Sammye Malosky in ??? • 20 July 1970

The group has one of the more exotic names in music, evoking images of the Orient with dancing harem girls and swirling, diaphanous veils.

Yet, Procol Harum is a classic rock-blues group and they brought to Ravinia the other night that old slow drag, four-four beat that makes you tap your feet and drum your fingers.

The English group played to a predominantly young, hip audience who crowded around the outside fence to the auditorium. As soon as the lights dimmed, kids swarmed over the rails, smashing into the Andy Frain ushers and scrambling towards the numerous empty seats near the front of the stage. .

At first it was a losing battle for the husky ushers who took kneeling stances in the aisles with arms outspread to stop the crowd.

The ushers spent the rest of the concert checking tickets and doing a thoro [sic] weeding out of all rail jumpers.
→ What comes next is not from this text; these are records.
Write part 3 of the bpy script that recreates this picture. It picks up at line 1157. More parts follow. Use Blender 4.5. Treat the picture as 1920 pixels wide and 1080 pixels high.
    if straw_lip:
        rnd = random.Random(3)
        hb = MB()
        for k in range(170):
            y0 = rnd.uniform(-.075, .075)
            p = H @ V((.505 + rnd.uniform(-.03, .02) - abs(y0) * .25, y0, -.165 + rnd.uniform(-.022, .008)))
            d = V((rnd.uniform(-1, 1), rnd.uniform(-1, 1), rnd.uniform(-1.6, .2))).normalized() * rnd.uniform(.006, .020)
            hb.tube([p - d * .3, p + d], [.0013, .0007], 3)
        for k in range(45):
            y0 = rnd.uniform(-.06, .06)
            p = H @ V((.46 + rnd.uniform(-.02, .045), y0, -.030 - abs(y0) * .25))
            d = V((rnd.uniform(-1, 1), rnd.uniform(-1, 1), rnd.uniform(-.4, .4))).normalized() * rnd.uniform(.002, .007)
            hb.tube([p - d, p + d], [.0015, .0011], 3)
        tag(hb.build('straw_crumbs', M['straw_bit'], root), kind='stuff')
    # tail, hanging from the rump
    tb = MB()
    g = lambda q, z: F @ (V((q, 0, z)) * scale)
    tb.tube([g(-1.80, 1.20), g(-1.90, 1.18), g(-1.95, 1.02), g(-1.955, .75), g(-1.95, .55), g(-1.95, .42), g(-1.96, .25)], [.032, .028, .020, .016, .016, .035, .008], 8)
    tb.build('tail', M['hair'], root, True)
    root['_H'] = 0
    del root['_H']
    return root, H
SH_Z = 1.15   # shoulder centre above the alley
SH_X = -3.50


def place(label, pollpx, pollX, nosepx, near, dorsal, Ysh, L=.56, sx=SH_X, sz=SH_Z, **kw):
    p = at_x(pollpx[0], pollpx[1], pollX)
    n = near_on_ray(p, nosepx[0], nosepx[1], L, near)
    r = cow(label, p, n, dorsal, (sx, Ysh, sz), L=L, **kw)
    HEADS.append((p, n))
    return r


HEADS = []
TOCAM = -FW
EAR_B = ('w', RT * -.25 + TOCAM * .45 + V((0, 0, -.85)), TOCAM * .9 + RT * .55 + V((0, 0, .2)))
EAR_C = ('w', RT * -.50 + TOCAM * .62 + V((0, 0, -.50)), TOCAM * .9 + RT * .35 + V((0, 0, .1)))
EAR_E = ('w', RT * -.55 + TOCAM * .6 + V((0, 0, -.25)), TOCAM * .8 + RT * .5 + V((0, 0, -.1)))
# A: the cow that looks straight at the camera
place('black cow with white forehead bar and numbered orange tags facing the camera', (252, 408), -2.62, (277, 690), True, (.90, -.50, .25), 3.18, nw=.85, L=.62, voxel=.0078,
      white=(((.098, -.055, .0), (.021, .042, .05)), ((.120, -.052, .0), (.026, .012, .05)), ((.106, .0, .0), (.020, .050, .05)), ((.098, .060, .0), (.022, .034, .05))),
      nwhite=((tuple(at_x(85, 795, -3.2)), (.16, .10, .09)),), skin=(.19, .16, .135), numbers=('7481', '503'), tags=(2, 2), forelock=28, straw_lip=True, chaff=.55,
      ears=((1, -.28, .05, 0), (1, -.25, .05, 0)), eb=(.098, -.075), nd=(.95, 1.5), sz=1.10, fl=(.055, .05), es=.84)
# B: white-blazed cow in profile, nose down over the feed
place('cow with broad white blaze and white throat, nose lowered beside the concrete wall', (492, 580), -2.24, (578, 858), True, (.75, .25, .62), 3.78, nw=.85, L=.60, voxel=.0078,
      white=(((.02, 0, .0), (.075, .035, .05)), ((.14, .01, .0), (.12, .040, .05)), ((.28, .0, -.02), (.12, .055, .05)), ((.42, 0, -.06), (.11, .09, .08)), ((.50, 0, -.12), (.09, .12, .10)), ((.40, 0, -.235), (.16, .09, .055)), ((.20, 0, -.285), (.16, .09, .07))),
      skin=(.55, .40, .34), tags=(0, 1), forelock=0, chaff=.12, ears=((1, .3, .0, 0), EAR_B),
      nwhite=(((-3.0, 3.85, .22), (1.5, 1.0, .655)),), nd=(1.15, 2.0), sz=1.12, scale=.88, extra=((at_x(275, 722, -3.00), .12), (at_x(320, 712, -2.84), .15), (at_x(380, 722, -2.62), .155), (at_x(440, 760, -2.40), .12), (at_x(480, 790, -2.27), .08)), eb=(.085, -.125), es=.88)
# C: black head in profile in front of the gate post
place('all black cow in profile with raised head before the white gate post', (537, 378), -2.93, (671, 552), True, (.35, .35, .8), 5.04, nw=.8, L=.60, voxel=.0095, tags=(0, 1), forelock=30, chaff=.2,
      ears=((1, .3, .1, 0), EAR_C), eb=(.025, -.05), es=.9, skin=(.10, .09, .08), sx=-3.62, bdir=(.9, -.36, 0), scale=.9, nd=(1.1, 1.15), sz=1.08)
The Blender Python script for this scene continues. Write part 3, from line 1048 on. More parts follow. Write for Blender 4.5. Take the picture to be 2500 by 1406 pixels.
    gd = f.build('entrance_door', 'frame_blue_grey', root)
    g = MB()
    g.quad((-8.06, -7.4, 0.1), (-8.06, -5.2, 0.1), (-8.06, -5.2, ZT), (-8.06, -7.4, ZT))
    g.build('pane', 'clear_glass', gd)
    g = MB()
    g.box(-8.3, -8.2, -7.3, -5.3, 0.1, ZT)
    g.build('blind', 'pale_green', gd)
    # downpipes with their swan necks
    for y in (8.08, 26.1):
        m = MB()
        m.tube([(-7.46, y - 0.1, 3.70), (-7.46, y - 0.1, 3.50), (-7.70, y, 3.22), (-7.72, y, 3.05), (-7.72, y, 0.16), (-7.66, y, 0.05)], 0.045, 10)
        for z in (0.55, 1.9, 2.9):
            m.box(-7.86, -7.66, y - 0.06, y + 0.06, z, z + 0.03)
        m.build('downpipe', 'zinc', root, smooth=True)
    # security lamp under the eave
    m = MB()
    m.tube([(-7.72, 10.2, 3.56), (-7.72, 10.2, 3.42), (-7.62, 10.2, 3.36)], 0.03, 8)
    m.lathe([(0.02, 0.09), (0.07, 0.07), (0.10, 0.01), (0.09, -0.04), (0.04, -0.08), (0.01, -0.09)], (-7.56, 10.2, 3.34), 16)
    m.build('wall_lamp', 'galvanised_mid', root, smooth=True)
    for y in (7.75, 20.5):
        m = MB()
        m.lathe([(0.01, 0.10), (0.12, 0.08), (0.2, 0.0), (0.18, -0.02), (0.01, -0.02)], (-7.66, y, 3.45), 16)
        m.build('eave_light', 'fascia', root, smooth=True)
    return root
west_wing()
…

One of the larger Andy Frains would collar a bearded fellow and dramatically wave his arm, ‘Out!’. Watching the Frains was almost as good as watching Procol Harum.

Procol Harum was at the mercy of Ravinia’s acoustical feedback during several numbers. This is unfortunate, since Keith Reid's lyrics are generally outstanding.

But if the audience couldn't always hear the words, the strong rhythm of the songs came thru [sic]. Drummer Barrie Wilson had some very good moments particularly in Dead Man's Dream. This song has a surreal sound that's ideal for Gary Booker's [sic] smooth voice.

Booker [sic] does all the vocals for the four-man group and also provides the melody on the piano. Robin Trower on the guitar and Cris [sic] Copping alternating between the bass and organ are responsible for the amplified beat that’s their trademark.

In fact, the Procol Harum sound is the kind of music you want to dance to – and that's what many of the young couples did on the Ravinia grounds.

Highlight of the evening was A Whiter Shade of Pale, one of Procol Harum's more successful songa. The enthusiastic fans got an hour and a half of straight rock – and they shouted for more. Procol Harum obliged with an old-fashioned rock-n-roll tune that started the audience a-clapping and a-stomping.

And then the concert, which many considered far too short, was over.